Bank of Holly Springs

British Open not close

Six of the top 10 finishers in the 2019 British Open were European players. Eight of the top 12 were Euros. Fourteen of the top 19 finishers play the European Tour.

Appropriately, Irishman Shane Lowry was the winner at Royal Portrush on the northern coast of Northern Ireland.

For the most part, American players looked out of their comfort zone, out of their element.

They most assuredly were.

American David Duval, a former No. 1 in the world, shot a 91. He made a nonuple bogey, a 14 on a par 5.

I know the feeling. Two years ago, eight of us Mississippians made the golfing trip of a lifetime. We went to Ireland and Northern Ireland to play seven world class courses in nine days. We spent a lot of money, but we took a lot of shots for our money. We may have set a record: Most shots taken for dollars spent. It reached the point we would make our double bogeys and triple bogeys, make a short walk to the next tee, survey the situation and say, “Ah, lads, what fresh hell have we here?”

We traded a few dollars and beer bets back and forth, but the golf courses won every day, and it was not close.

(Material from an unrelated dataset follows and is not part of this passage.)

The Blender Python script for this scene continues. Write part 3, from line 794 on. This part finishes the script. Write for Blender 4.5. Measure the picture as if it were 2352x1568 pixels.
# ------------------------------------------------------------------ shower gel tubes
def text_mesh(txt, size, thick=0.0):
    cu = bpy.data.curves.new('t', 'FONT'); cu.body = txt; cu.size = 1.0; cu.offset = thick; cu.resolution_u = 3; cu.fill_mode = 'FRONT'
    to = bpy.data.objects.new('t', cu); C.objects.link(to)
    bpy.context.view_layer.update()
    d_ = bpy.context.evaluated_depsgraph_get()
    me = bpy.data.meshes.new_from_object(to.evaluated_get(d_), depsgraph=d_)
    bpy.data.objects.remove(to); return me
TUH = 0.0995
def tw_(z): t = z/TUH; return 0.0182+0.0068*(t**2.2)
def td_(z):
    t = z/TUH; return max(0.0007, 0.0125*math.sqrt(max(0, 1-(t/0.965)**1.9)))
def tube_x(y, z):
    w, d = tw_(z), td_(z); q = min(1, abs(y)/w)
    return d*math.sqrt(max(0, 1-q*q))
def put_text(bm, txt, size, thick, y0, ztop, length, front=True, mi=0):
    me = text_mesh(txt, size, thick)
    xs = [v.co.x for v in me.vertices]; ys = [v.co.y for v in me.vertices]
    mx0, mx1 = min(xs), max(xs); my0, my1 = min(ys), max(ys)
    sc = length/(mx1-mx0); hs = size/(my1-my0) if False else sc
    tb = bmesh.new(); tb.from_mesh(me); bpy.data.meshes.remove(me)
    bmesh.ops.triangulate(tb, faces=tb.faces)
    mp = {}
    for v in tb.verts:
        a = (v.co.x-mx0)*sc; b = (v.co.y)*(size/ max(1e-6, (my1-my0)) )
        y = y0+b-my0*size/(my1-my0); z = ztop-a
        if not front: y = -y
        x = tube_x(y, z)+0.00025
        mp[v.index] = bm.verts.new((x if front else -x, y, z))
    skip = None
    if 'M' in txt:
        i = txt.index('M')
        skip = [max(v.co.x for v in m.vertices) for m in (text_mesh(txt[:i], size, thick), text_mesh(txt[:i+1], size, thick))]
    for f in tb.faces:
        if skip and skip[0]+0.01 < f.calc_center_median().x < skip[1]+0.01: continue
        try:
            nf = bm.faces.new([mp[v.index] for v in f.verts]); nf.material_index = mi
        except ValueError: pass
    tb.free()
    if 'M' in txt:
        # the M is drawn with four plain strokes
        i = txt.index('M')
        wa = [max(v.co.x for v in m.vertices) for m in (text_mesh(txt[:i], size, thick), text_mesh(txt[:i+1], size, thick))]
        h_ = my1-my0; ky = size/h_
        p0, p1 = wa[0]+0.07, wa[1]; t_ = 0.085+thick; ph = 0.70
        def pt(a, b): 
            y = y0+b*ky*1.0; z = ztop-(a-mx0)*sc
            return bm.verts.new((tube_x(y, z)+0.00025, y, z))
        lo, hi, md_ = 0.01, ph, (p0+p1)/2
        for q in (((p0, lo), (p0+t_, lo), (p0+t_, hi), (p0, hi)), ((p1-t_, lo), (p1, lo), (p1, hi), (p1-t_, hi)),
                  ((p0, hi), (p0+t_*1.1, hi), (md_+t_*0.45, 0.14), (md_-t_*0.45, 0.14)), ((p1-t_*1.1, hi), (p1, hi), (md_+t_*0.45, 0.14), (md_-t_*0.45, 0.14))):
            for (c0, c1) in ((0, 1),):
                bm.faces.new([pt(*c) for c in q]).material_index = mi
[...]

For that matter, neither was this British Open close. Lowry, the bearded, burly Irishman, won by six shots. On Sunday, as the wind and rain blew so many Americans into golf’s version of Hades, Lowry seemed to look to the skies and the golf gods and say, “Is this all you’ve got?”

In America, we don’t play golf in weather like that. We go to the 19th hole.

So many memories came flooding back watching the best American players go from deep bunkers, to dunes, to gorse, to heather and to other prickly grasses that will tear up your pants as well as your ego.

The wind blew our entire trip. After the third day, I asked the club pro at Ballybunion, “Does it always blow like this?”

His answer: “Ah lad, this is but a breeze today. This is not wind.”

At Royal County Down in Northern Ireland – the most difficult course I have ever played – we set what had to be a record for wardrobe changes during a round of golf. We seemingly experienced four seasons in four hours, going from cool, to cold, to warm, to wet, to dry, to warm again, to wet again and then shivering cold.

This was in June. I finally changed into and out of rain gear so often, I said, “The hell with it, I’ll just get wet.”

I got soaked.

Of the seven courses we played, Royal County Down reminded me most of Royal Portrush – the views of the Irish Sea, the elevation changes, the cliffs and the deep, deep bunkers. Our main concern in some of those bunkers wasn’t so much hitting our balls out, as climbing out ourselves.

Homefield advantage is an advantage in any sport – golf more so than others. Football fields, soccer pitches, basketball courts and tennis courts all have the same measurements, the same shapes and sizes. Golf is more in tune with nature, with the lay of the land. Truth be known, American tour players have an advantage over Europeans on more lush, manicured U.S. golf courses.

But in Ireland and Scotland: Advantage, Europeans. You can’t go over there for a week, or even two weeks, and get comfortable. Guys such as Lowry grew up playing links golf. He grew up playing in the wind and the rain, with the hard, close-cut fairways and the deep bunkers. Lowry even said it during his post-Open interview: “I just felt so much at home.”

Lowry, 32, seems a most noble and likable champion. The gallery clearly loved him. His fellow pros admired him, as well. The gallery sang anthems to him, even as he putted out on the 12th hole. By then, it was all over but the singing and the shouting and the celebrating – and there was plenty of all that.